Irse al carajo

Un termómetro con altas temperaturas.

Ya están marrones, amarillentos. Ya están rendidos al próximo golpe de viento. Cuando llegue, que llegará y ojalá que no sea en forma de huracán, sus hojas se convertirán en pasto para la tierra. Y nos servirán, también, para nutrirla y esperar que la nueva cosecha venga más fuerte. Eso, o rezar, porque sería bueno empezar a pensar nuevas fórmulas para lograr que el agua penetre mejor en una tierra cada vez más compacta por la falta de humedad. Esas hojas secas también las reutilizaremos para que las malas hierbas lo tengan algo más difícil para salir y molestar a las buenas. Los árboles están ya vestidos de otoño y, al mismo tiempo, ni hay viento ni hay niebla ni hay depresión por frío. Al revés. Los árboles están vestidos de otoño y las temperaturas superan los treinta grados a mediodía. Y las terrazas siguen repletas en las ciudades pero aquí, en el campo abandonado, sabemos que algo anda mal y que sí, nos estamos yendo al carajo, aunque pocos sean claros.

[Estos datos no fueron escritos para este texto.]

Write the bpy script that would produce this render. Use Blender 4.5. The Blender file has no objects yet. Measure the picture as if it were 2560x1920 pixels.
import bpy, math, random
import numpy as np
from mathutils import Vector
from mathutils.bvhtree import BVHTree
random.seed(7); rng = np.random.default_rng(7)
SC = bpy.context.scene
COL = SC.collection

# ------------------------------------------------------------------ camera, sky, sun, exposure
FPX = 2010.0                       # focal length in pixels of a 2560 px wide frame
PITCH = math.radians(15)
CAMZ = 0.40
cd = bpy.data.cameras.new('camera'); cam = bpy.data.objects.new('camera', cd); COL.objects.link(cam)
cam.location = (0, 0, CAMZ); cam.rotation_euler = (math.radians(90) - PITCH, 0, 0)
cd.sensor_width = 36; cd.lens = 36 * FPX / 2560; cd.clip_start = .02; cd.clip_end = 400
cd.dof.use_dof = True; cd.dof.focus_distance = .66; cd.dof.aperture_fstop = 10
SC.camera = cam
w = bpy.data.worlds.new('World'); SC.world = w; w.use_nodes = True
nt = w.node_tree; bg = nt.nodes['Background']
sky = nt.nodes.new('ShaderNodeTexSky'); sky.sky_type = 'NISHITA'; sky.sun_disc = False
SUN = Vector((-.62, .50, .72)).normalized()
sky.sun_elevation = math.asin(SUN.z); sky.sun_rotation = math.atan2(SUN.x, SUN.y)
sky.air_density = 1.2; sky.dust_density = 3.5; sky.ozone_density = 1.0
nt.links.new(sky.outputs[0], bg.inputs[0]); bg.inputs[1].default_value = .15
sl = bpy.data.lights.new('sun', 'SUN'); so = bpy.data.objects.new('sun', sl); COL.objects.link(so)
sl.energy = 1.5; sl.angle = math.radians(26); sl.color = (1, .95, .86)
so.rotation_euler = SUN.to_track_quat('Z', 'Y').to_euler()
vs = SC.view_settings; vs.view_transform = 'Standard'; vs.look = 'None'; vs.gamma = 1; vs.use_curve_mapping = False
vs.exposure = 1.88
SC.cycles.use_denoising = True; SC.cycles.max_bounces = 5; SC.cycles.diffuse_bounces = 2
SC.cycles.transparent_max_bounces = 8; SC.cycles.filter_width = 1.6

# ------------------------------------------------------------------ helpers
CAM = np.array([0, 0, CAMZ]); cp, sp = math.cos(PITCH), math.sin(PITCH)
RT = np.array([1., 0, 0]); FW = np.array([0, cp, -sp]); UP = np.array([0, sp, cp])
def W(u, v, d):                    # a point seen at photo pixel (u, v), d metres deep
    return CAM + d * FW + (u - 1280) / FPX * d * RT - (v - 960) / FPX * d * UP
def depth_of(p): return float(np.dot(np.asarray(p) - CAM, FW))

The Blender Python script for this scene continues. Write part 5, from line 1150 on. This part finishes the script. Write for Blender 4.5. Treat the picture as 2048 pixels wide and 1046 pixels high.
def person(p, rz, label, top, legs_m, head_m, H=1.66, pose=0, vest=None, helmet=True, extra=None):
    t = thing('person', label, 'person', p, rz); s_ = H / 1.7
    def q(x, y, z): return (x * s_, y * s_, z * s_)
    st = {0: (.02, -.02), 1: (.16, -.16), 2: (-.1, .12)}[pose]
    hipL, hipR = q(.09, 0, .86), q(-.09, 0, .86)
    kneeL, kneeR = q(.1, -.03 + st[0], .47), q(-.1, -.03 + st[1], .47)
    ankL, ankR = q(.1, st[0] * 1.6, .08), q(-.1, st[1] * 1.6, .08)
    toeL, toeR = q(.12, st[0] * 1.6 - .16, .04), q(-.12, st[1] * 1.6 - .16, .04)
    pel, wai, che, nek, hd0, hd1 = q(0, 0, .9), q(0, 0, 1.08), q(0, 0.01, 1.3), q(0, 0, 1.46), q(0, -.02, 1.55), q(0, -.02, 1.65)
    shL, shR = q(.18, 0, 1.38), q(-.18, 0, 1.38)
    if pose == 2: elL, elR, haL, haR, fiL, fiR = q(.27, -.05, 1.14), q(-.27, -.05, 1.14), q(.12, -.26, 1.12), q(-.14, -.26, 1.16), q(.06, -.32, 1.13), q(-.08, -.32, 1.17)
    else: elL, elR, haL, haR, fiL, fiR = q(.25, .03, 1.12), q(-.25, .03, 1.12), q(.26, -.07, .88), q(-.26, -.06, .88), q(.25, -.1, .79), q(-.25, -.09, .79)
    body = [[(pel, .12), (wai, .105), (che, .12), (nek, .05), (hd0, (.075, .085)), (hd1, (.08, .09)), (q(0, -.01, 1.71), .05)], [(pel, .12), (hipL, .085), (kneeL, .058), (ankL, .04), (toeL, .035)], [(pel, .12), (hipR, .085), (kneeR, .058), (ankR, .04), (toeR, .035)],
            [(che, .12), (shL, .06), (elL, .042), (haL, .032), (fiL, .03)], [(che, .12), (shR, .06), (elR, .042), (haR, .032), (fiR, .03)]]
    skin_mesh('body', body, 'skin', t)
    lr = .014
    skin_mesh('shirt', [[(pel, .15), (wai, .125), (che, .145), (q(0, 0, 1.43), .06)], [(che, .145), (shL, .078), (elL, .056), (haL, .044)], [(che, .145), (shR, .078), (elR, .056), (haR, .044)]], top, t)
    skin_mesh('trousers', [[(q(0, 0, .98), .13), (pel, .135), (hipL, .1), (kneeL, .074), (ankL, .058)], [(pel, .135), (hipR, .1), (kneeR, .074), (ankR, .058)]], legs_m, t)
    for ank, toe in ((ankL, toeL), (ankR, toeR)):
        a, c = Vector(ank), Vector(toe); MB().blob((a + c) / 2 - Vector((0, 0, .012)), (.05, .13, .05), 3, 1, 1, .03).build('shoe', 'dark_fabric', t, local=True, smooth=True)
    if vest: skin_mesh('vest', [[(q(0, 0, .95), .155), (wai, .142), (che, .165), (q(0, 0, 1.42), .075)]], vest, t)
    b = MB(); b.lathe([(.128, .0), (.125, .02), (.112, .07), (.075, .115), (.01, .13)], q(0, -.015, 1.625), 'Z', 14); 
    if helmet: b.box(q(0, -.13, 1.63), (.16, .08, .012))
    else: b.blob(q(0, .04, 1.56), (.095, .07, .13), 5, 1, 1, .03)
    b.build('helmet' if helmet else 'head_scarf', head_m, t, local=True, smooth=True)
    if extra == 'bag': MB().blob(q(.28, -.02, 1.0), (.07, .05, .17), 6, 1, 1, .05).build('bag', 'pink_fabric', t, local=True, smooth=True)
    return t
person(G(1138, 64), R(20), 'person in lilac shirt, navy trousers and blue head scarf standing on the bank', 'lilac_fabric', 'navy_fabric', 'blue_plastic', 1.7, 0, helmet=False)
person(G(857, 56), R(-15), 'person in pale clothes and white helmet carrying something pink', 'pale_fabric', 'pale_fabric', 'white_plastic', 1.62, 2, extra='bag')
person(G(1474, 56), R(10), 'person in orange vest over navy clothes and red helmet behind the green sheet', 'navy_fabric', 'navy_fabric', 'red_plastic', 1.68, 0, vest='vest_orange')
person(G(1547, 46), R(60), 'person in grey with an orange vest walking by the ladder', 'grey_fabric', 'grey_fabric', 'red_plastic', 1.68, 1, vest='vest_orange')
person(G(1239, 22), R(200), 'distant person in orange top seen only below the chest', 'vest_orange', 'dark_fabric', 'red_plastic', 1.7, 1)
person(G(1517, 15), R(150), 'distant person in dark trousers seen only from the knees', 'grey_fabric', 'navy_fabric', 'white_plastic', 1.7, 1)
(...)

Mi perra me mira cansada cuando salimos a caminar. Me quiere decir, dónde vamos, por qué no para este calor, dónde hay agua. Y, sobre todo, cuándo se termina el verano en esta nueva época en la que hablamos de anomalía térmica para decir que nunca habíamos alcanzado estas temperaturas en estas fechas en nuestro país. Que nos estamos yendo al carajo, vaya. Qué escándalo decirlo, qué escándalo. Por el clima, sí, pero también por la desigualdad absurda con la que convivimos como si no pasara nada. Igual que miramos el otoño en las ramas de unos árboles desconcertados, así, con esa calma, somos capaces de soportar que solo en Europa el 0,5% más rico posea el 19,7% de la riqueza total y haya aumentado su fortuna en un 35% en la última década. 

Con esa misma calma asumimos que el nuevo Pacto de Migración y Asilo que se está debatiendo en Bruselas sea un retroceso en materia de Derechos Humanos. Mientras se debaten repartos de personas como si fueran números molestos, la isla del Hierro recibe en casi dos días a mil personas que, a la desesperada, prefirieron montarse en un cayuco terco ante el oleaje que mantener la posibilidad de la nada misma en su vida y su futuro. En mi libro Poder migrante escribí que quienes tienen el arrojo para tratar de llegar hasta aquí sabiendo que lo más normal es morir por el camino no deberían verse como un problema, sino como una oportunidad. Porque hará falta mucha valentía para enfrentar los tiempos que vienen, mucha capacidad de adaptación, como la que muestran quienes huyen para abrirse camino de nuevo muy lejos de casa. Aún así seguimos argumentando que para qué los queremos aquí, si somos demasiados. Y lo pensamos con la misma certeza que miramos esas hojas amarillas fuera de contexto. Curiosamente lo que somos realmente es demasiado viejos para mantener nuestro bienestar. Se calcula que en 2050 habrá tres millones menos de trabajadores potenciales en España y 6,5 millones más de jubilados, es decir, población mayor de sesenta y cinco años. Yo que ya viví en un país donde las pensiones se convierten en agua entre los dedos sé muy bien lo que significa ese horizonte. Y no es lindo.

Mientras nadie señale las hojas amarillas de los árboles nos acostumbraremos a la anomalía térmica en vez de gritar por tierra, mar y aire que nos vamos al carajo y que hoy, más que nunca, debemos dar un golpe de timón urgente. Empezando, por ejemplo, por dejar de medir el PIB en función del crecimiento económico. Empezando, por ejemplo, por mirar con otros ojos a quienes dejan todo atrás y pueden venir a salvarnos en vez de a inundar de miedo nuestras calles. 

Porque las hojas caerán, pero nuestra estupidez parece ser eterna.